TO DO - Copy all the data exactly, except the pictures.

SUPPLIED MATERIAL -
* * * * * * *

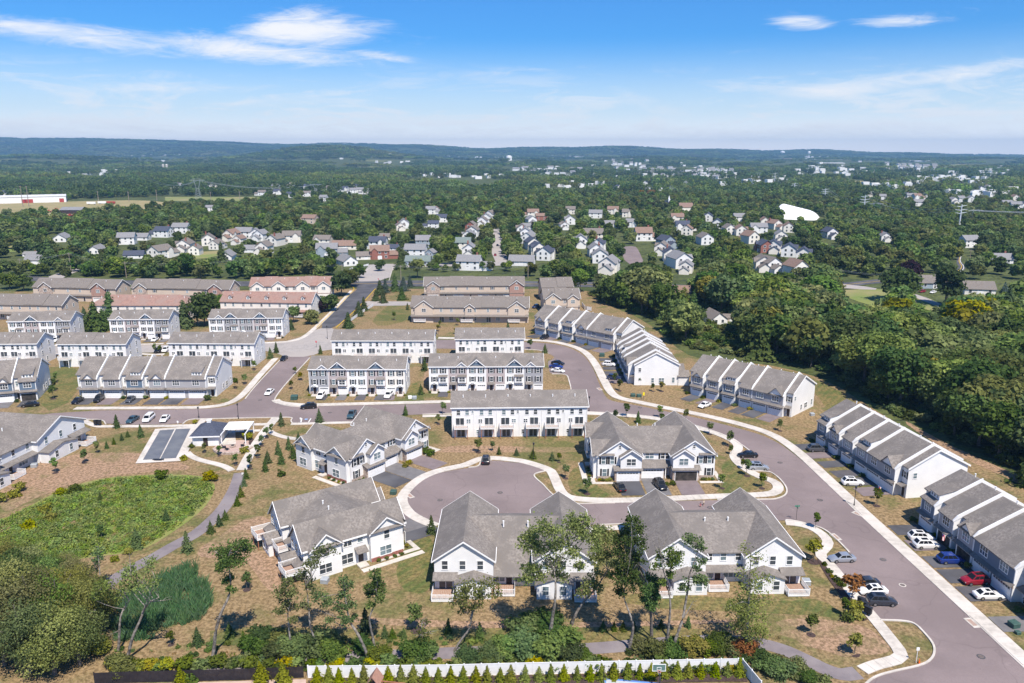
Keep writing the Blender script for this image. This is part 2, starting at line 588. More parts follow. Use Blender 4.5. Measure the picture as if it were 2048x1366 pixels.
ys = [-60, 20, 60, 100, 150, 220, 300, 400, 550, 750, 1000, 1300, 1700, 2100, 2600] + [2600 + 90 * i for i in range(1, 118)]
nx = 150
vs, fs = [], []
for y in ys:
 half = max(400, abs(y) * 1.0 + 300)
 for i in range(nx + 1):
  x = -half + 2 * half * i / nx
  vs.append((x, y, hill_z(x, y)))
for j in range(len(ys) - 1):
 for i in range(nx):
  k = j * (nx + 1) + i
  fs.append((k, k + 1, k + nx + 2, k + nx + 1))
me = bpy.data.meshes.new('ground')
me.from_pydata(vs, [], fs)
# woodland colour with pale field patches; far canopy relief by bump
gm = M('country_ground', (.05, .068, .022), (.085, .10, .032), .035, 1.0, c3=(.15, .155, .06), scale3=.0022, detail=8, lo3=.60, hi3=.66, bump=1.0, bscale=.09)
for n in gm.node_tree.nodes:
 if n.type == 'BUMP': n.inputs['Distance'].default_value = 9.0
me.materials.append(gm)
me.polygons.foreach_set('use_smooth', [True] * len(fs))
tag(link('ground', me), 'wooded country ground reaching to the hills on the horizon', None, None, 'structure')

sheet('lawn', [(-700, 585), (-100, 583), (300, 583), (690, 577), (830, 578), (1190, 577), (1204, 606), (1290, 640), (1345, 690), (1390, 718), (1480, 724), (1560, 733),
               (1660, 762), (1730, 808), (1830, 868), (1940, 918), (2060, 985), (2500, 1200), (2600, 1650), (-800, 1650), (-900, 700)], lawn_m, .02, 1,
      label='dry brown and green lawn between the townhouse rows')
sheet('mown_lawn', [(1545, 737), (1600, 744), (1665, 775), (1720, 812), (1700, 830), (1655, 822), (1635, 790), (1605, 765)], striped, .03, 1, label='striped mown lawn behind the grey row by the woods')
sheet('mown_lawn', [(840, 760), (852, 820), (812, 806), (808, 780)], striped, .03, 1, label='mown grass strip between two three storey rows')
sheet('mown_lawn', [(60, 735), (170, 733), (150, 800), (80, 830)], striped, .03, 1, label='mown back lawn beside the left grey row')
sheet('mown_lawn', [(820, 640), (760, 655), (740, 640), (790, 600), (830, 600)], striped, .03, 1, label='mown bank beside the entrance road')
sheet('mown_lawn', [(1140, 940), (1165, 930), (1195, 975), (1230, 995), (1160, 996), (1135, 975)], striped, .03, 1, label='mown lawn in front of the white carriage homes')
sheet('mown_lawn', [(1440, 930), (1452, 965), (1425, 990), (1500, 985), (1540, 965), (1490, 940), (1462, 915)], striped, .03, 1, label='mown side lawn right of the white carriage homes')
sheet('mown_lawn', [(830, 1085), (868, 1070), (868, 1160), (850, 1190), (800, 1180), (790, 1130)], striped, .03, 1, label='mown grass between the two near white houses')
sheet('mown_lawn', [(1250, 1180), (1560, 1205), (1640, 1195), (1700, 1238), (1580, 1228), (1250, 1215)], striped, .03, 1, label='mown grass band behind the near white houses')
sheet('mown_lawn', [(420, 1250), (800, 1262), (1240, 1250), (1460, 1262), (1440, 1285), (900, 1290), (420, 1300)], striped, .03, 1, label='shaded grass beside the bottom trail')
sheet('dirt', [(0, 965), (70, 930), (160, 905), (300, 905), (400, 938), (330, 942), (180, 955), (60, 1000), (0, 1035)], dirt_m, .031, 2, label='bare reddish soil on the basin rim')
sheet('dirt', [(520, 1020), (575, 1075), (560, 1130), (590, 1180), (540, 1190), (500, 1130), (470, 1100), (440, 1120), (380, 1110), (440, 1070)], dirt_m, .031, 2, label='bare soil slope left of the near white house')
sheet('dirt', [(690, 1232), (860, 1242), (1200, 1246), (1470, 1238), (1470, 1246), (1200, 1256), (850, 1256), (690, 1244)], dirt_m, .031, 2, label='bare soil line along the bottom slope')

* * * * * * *

SOLVED PROBLEM -
Keep writing the Blender script for this image. This is part 2, starting at line 588. More parts follow. Use Blender 4.5. Measure the picture as if it were 2048x1366 pixels.
ys = [-60, 20, 60, 100, 150, 220, 300, 400, 550, 750, 1000, 1300, 1700, 2100, 2600] + [2600 + 90 * i for i in range(1, 118)]
nx = 150
vs, fs = [], []
for y in ys:
 half = max(400, abs(y) * 1.0 + 300)
 for i in range(nx + 1):
  x = -half + 2 * half * i / nx
  vs.append((x, y, hill_z(x, y)))
for j in range(len(ys) - 1):
 for i in range(nx):
  k = j * (nx + 1) + i
  fs.append((k, k + 1, k + nx + 2, k + nx + 1))
me = bpy.data.meshes.new('ground')
me.from_pydata(vs, [], fs)
# woodland colour with pale field patches; far canopy relief by bump
gm = M('country_ground', (.05, .068, .022), (.085, .10, .032), .035, 1.0, c3=(.15, .155, .06), scale3=.0022, detail=8, lo3=.60, hi3=.66, bump=1.0, bscale=.09)
for n in gm.node_tree.nodes:
 if n.type == 'BUMP': n.inputs['Distance'].default_value = 9.0
me.materials.append(gm)
me.polygons.foreach_set('use_smooth', [True] * len(fs))
tag(link('ground', me), 'wooded country ground reaching to the hills on the horizon', None, None, 'structure')

sheet('lawn', [(-700, 585), (-100, 583), (300, 583), (690, 577), (830, 578), (1190, 577), (1204, 606), (1290, 640), (1345, 690), (1390, 718), (1480, 724), (1560, 733),
               (1660, 762), (1730, 808), (1830, 868), (1940, 918), (2060, 985), (2500, 1200), (2600, 1650), (-800, 1650), (-900, 700)], lawn_m, .02, 1,
      label='dry brown and green lawn between the townhouse rows')
sheet('mown_lawn', [(1545, 737), (1600, 744), (1665, 775), (1720, 812), (1700, 830), (1655, 822), (1635, 790), (1605, 765)], striped, .03, 1, label='striped mown lawn behind the grey row by the woods')
sheet('mown_lawn', [(840, 760), (852, 820), (812, 806), (808, 780)], striped, .03, 1, label='mown grass strip between two three storey rows')
sheet('mown_lawn', [(60, 735), (170, 733), (150, 800), (80, 830)], striped, .03, 1, label='mown back lawn beside the left grey row')
sheet('mown_lawn', [(820, 640), (760, 655), (740, 640), (790, 600), (830, 600)], striped, .03, 1, label='mown bank beside the entrance road')
sheet('mown_lawn', [(1140, 940), (1165, 930), (1195, 975), (1230, 995), (1160, 996), (1135, 975)], striped, .03, 1, label='mown lawn in front of the white carriage homes')
sheet('mown_lawn', [(1440, 930), (1452, 965), (1425, 990), (1500, 985), (1540, 965), (1490, 940), (1462, 915)], striped, .03, 1, label='mown side lawn right of the white carriage homes')
sheet('mown_lawn', [(830, 1085), (868, 1070), (868, 1160), (850, 1190), (800, 1180), (790, 1130)], striped, .03, 1, label='mown grass between the two near white houses')
sheet('mown_lawn', [(1250, 1180), (1560, 1205), (1640, 1195), (1700, 1238), (1580, 1228), (1250, 1215)], striped, .03, 1, label='mown grass band behind the near white houses')
sheet('mown_lawn', [(420, 1250), (800, 1262), (1240, 1250), (1460, 1262), (1440, 1285), (900, 1290), (420, 1300)], striped, .03, 1, label='shaded grass beside the bottom trail')
sheet('dirt', [(0, 965), (70, 930), (160, 905), (300, 905), (400, 938), (330, 942), (180, 955), (60, 1000), (0, 1035)], dirt_m, .031, 2, label='bare reddish soil on the basin rim')
sheet('dirt', [(520, 1020), (575, 1075), (560, 1130), (590, 1180), (540, 1190), (500, 1130), (470, 1100), (440, 1120), (380, 1110), (440, 1070)], dirt_m, .031, 2, label='bare soil slope left of the near white house')
sheet('dirt', [(690, 1232), (860, 1242), (1200, 1246), (1470, 1238), (1470, 1246), (1200, 1256), (850, 1256), (690, 1244)], dirt_m, .031, 2, label='bare soil line along the bottom slope')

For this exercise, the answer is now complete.